OBJECTIVE: Give back the entire listing verbatim.

* * * * * * *

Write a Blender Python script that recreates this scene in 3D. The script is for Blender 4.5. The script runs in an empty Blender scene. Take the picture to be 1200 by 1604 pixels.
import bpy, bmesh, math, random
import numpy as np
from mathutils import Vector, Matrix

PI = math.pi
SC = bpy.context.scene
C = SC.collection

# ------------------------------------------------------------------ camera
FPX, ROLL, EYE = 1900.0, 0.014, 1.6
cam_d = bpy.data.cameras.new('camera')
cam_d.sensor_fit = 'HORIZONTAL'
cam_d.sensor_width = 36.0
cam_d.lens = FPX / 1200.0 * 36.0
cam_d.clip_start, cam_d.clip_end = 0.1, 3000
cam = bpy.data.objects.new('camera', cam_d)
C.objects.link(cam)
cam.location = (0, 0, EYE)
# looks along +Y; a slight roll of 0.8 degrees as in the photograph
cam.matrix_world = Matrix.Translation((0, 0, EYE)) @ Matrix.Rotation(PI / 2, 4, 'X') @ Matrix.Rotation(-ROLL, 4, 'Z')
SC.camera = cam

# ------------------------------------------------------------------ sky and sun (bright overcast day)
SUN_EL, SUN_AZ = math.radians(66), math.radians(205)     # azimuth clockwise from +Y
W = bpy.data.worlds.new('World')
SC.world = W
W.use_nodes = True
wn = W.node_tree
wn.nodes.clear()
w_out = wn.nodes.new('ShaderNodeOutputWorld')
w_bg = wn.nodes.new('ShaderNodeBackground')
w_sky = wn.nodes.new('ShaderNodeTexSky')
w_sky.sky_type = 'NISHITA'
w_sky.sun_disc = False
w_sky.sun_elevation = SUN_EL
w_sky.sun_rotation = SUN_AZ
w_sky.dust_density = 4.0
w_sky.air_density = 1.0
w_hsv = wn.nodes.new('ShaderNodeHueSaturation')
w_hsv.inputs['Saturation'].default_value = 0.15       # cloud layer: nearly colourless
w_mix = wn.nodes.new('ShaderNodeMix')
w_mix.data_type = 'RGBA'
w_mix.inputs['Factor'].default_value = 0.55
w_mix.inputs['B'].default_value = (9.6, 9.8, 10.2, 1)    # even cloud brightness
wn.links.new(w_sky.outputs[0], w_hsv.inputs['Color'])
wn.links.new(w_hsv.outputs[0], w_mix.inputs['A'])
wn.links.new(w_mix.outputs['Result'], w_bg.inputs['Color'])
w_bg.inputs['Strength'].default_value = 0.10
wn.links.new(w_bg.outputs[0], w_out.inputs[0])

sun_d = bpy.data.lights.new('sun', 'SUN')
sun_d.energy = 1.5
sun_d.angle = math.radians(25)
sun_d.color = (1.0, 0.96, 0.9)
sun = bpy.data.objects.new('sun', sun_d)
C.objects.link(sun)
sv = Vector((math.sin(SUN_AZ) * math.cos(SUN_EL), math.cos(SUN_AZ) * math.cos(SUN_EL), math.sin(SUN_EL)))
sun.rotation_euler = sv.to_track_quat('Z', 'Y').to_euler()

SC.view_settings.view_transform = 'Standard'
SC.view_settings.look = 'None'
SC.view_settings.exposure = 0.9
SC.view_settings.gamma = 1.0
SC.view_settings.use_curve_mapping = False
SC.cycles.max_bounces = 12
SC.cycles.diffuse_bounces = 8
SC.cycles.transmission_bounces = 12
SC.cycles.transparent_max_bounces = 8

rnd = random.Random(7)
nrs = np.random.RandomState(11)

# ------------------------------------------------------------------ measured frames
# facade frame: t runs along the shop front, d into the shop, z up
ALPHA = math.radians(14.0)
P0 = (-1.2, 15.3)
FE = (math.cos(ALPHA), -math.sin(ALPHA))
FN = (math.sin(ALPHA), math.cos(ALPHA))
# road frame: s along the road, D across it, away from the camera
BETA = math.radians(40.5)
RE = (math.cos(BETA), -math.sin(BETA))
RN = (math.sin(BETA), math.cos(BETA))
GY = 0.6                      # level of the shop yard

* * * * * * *

TASK OUTPUT:
Write a Blender Python script that recreates this scene in 3D. The script is for Blender 4.5. The script runs in an empty Blender scene. Take the picture to be 1200 by 1604 pixels.
import bpy, bmesh, math, random
import numpy as np
from mathutils import Vector, Matrix

PI = math.pi
SC = bpy.context.scene
C = SC.collection

# ------------------------------------------------------------------ camera
FPX, ROLL, EYE = 1900.0, 0.014, 1.6
cam_d = bpy.data.cameras.new('camera')
cam_d.sensor_fit = 'HORIZONTAL'
cam_d.sensor_width = 36.0
cam_d.lens = FPX / 1200.0 * 36.0
cam_d.clip_start, cam_d.clip_end = 0.1, 3000
cam = bpy.data.objects.new('camera', cam_d)
C.objects.link(cam)
cam.location = (0, 0, EYE)
# looks along +Y; a slight roll of 0.8 degrees as in the photograph
cam.matrix_world = Matrix.Translation((0, 0, EYE)) @ Matrix.Rotation(PI / 2, 4, 'X') @ Matrix.Rotation(-ROLL, 4, 'Z')
SC.camera = cam

# ------------------------------------------------------------------ sky and sun (bright overcast day)
SUN_EL, SUN_AZ = math.radians(66), math.radians(205)     # azimuth clockwise from +Y
W = bpy.data.worlds.new('World')
SC.world = W
W.use_nodes = True
wn = W.node_tree
wn.nodes.clear()
w_out = wn.nodes.new('ShaderNodeOutputWorld')
w_bg = wn.nodes.new('ShaderNodeBackground')
w_sky = wn.nodes.new('ShaderNodeTexSky')
w_sky.sky_type = 'NISHITA'
w_sky.sun_disc = False
w_sky.sun_elevation = SUN_EL
w_sky.sun_rotation = SUN_AZ
w_sky.dust_density = 4.0
w_sky.air_density = 1.0
w_hsv = wn.nodes.new('ShaderNodeHueSaturation')
w_hsv.inputs['Saturation'].default_value = 0.15       # cloud layer: nearly colourless
w_mix = wn.nodes.new('ShaderNodeMix')
w_mix.data_type = 'RGBA'
w_mix.inputs['Factor'].default_value = 0.55
w_mix.inputs['B'].default_value = (9.6, 9.8, 10.2, 1)    # even cloud brightness
wn.links.new(w_sky.outputs[0], w_hsv.inputs['Color'])
wn.links.new(w_hsv.outputs[0], w_mix.inputs['A'])
wn.links.new(w_mix.outputs['Result'], w_bg.inputs['Color'])
w_bg.inputs['Strength'].default_value = 0.10
wn.links.new(w_bg.outputs[0], w_out.inputs[0])

sun_d = bpy.data.lights.new('sun', 'SUN')
sun_d.energy = 1.5
sun_d.angle = math.radians(25)
sun_d.color = (1.0, 0.96, 0.9)
sun = bpy.data.objects.new('sun', sun_d)
C.objects.link(sun)
sv = Vector((math.sin(SUN_AZ) * math.cos(SUN_EL), math.cos(SUN_AZ) * math.cos(SUN_EL), math.sin(SUN_EL)))
sun.rotation_euler = sv.to_track_quat('Z', 'Y').to_euler()

SC.view_settings.view_transform = 'Standard'
SC.view_settings.look = 'None'
SC.view_settings.exposure = 0.9
SC.view_settings.gamma = 1.0
SC.view_settings.use_curve_mapping = False
SC.cycles.max_bounces = 12
SC.cycles.diffuse_bounces = 8
SC.cycles.transmission_bounces = 12
SC.cycles.transparent_max_bounces = 8

rnd = random.Random(7)
nrs = np.random.RandomState(11)

# ------------------------------------------------------------------ measured frames
# facade frame: t runs along the shop front, d into the shop, z up
ALPHA = math.radians(14.0)
P0 = (-1.2, 15.3)
FE = (math.cos(ALPHA), -math.sin(ALPHA))
FN = (math.sin(ALPHA), math.cos(ALPHA))
# road frame: s along the road, D across it, away from the camera
BETA = math.radians(40.5)
RE = (math.cos(BETA), -math.sin(BETA))
RN = (math.sin(BETA), math.cos(BETA))
GY = 0.6                      # level of the shop yard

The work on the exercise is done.